I took a full month off this summer in
anticipation of the painful time brought on by the second year anniversary of
Bill's death. Overall, it was a very
wise move. I did not, nor could I have
anticipated the truths that would come from being quiet in my walk with grief. The biggest truth of all is that I am lonely.
One can argue that loneliness is inherent
to grieving; I agree with this argument.
However, this loneliness hurts in a very different way. My loneliness associated with grieving Bill
is more a sense of yearning. I love Bill
so much but he is physically gone - I yearn to have him by my side. I need Bill so much but he is not here
physically - I yearn to have him back to help me with this. I still grapple with the fact that this is
just not fair. I love, miss and need him
so much and I am lonely because I yearn for his physical presence. This I have come to accept because he is a
gift and I accept to walk this journey because of our love.
This new loneliness is different. It is a kind of loneliness that plagues me; a
loneliness that says "I am alone in
the world." At the end of the
day, I feel like I have walked through my day without actually being part of
it. I feel disconnected from those who
share my existence and with myself while being engaged in living my life. I find myself wondering if anyone even really
gets how much I still feel the pain. How
could they? I'm quite good at being the
"good little griever"; my actions are governed by my thoughts of,
"I don't want to bring anybody down,"
or "I need to be strong for my
family," or "Nobody wants
to hear about this anymore," or my favourite "They think I am fine, why burden them?" It is no wonder that they have lost sight of
my pain or have not lost sight of it and would rather not open my wound because
I seem to be doing okay.
This loneliness is not about losing
Bill. It is about the real physical need
for touch. The need to sit with a cup of
java in the morning to plan the day and the glass of wine at the end of the day
to share the day's events. To have that
one person who is vested in me and I in him.

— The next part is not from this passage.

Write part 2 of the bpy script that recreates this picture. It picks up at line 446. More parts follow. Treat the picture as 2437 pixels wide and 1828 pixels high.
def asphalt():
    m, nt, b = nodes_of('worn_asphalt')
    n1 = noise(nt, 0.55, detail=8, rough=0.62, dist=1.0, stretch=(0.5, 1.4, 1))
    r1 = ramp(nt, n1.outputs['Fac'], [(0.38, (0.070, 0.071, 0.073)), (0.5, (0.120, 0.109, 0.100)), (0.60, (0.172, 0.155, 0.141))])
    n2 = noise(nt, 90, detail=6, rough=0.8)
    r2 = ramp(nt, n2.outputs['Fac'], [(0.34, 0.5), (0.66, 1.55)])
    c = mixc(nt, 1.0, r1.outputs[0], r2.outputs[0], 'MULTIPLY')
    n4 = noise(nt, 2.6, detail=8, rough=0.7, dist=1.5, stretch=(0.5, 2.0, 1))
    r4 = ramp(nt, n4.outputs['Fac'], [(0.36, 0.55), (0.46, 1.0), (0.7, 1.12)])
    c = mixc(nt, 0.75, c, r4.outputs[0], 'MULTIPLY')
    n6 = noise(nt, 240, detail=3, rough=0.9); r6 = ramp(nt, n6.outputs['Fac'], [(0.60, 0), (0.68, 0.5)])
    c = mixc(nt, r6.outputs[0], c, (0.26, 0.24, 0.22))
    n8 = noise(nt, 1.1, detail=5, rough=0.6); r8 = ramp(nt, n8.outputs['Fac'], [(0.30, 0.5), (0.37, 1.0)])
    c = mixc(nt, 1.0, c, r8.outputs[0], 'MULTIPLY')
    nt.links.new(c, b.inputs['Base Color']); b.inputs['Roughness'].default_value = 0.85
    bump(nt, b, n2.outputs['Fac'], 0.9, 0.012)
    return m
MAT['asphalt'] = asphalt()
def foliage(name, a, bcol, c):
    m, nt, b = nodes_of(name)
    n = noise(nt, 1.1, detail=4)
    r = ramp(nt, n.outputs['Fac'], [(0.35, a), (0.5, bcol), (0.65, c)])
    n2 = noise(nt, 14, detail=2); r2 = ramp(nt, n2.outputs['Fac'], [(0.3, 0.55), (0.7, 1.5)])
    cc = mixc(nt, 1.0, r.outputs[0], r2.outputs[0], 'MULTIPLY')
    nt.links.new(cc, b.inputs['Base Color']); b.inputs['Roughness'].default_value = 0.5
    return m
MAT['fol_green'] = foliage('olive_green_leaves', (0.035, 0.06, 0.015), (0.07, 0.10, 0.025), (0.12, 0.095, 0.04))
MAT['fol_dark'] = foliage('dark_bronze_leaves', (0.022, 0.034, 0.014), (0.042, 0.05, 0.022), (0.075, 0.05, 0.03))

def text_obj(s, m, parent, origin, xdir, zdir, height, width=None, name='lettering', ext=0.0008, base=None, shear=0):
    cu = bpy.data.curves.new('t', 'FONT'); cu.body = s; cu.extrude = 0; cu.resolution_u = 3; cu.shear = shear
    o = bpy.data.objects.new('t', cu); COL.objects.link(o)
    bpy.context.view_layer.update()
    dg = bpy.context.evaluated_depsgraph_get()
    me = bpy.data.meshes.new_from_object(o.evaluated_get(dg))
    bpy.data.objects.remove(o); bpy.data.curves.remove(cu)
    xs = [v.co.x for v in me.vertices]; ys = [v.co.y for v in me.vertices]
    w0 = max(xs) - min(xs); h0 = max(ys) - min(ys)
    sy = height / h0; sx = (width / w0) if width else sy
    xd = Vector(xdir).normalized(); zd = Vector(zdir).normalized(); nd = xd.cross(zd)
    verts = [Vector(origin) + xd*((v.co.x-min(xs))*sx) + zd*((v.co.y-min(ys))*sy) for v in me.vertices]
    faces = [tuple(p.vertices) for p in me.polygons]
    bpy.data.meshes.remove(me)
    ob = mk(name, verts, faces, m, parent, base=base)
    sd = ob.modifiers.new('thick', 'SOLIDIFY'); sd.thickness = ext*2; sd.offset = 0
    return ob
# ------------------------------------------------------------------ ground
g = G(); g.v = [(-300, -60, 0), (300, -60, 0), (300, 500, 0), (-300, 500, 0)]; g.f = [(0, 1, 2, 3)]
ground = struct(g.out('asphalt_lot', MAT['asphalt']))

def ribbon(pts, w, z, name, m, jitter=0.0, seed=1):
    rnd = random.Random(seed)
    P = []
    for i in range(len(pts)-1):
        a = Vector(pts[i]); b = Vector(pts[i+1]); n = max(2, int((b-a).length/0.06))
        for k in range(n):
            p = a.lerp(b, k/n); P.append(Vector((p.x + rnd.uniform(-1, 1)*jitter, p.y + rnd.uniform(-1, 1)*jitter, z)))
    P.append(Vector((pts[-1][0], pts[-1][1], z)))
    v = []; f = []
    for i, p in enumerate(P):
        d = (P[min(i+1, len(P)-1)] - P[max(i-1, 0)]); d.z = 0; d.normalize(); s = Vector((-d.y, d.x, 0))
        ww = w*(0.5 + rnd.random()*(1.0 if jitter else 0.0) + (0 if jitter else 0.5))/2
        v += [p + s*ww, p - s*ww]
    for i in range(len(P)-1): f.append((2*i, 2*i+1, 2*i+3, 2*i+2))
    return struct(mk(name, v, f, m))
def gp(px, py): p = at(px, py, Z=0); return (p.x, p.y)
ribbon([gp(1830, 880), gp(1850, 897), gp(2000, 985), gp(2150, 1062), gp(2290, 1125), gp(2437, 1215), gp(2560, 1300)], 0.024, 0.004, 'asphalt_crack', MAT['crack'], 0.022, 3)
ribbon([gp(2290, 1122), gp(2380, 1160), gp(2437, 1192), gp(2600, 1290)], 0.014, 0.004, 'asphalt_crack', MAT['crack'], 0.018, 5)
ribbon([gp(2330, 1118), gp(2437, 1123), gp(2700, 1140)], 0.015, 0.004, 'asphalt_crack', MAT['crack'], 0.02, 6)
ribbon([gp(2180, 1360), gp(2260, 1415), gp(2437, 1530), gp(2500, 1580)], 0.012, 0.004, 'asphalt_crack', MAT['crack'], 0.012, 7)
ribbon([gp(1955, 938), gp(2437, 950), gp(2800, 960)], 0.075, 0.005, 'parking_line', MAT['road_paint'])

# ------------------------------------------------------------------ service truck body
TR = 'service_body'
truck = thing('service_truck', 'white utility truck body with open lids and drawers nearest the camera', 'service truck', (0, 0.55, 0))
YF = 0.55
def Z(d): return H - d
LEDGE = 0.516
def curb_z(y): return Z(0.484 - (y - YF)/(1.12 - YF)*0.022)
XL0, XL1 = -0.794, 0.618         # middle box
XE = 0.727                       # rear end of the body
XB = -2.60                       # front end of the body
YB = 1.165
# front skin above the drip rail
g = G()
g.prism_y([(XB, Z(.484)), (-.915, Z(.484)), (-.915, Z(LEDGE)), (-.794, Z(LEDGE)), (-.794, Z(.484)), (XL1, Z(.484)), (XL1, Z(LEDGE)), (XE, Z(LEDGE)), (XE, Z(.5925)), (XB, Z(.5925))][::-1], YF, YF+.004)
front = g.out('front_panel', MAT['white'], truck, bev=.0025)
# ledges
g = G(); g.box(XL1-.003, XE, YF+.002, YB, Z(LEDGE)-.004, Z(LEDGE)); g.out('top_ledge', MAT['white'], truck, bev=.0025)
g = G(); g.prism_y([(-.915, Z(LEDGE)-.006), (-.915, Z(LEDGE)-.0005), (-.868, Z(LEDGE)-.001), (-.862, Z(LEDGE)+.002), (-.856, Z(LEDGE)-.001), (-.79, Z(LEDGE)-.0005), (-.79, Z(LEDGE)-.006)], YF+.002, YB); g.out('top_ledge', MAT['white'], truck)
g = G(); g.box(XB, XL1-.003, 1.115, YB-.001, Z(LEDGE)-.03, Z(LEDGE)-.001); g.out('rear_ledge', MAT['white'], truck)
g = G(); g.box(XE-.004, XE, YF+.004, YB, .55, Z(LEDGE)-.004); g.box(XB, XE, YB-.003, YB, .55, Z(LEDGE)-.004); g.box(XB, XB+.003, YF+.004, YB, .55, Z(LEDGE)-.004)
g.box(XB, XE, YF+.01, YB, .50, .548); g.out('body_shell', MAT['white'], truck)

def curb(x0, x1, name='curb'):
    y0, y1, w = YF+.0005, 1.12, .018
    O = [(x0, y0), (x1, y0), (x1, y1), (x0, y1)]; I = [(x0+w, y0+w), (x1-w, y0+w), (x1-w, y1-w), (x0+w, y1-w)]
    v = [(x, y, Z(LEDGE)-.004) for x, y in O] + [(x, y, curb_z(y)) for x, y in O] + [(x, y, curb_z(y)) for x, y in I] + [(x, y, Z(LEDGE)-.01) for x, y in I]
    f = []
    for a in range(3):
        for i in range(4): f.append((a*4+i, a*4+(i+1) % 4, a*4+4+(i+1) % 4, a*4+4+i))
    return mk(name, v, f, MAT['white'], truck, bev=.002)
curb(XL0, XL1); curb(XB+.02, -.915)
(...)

To have someone on my side when life
has handed me a lump of coal and that same someone who knows me well enough to
gently balance my perceptions when I was in the wrong.
I wonder sometimes if this my own purgatory
... time spent between two loves. In
this is hope. It is about having known a
great love; a love so pure that makes it worth risking to love again despite
the reality that I may one day again walk this journey with grief.